Targeting new clients doesn’t get much attention in Japan. We all know that our avatar represents the typical client and all we have to do is identify others who fit that profile and the chances are high that they too will benefit from our product or service. How many sales teams here have defined their avatar? What about your crew?
A standard operating procedure should be the Spider. If a client from a particular business has landed in your sales funnel and have bought from you, there are no doubt others in that same niche who would also possibly buy as well. Having made a sale to one company, do the salespeople take the Spider metaphor to heart and start listing up other similar targets to proactively contact. They should, but they don’t. Why?

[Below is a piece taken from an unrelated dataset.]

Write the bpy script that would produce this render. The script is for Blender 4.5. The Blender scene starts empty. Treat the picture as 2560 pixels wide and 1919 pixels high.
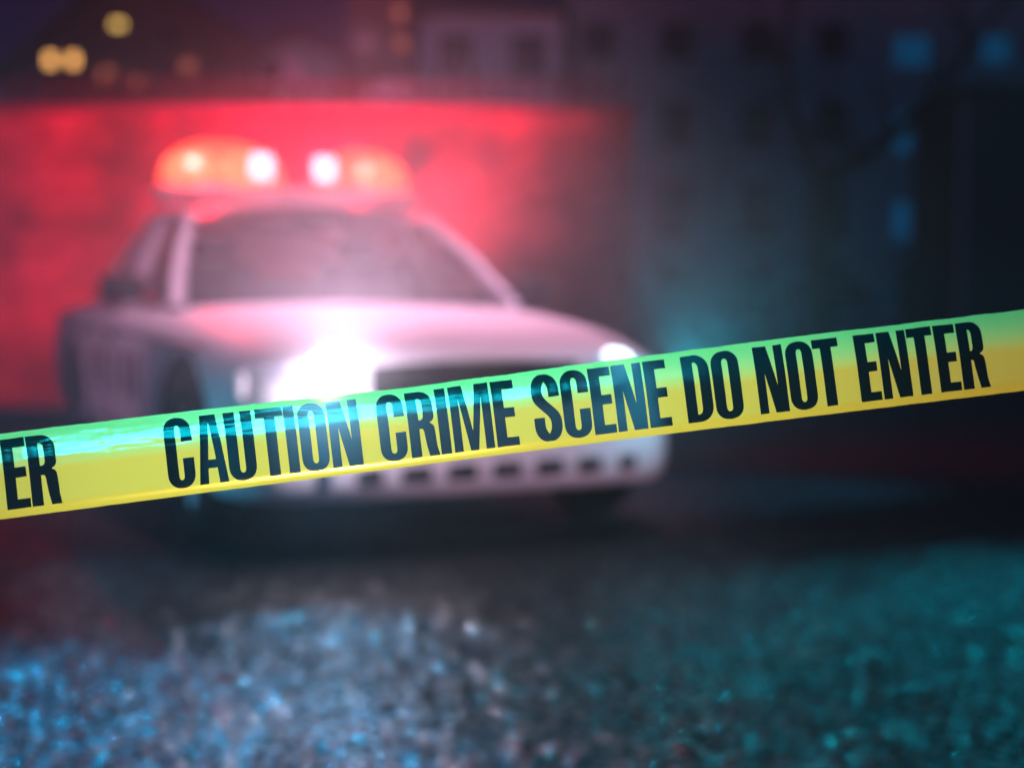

A major ice wall confronts them – the unknown. They don’t have a contact who can introduce them, so they do nothing. The idea of cold calling the target company is judged hard graft, so they don’t try. By the way, are your salespeople cold calling. These opening conversations should not be left to whim. They need to be designed and practiced, so that you do get through to someone who can make a buying decision.
The fall back position may be to try to meet new clients through networking. Japan is a curious place though in the networking world, because fundamentally, no one is interested. Barefaced bowling up to a complete stranger and introducing yourself, trying create a connection, is greeted with such shock, that salespeople give up quickly.
Can you widen your network of people you have no connection to and can you work the room here? Yes, you can, but again you need a methodology and you need to take salespeople out of their self -imposed limits and practice it.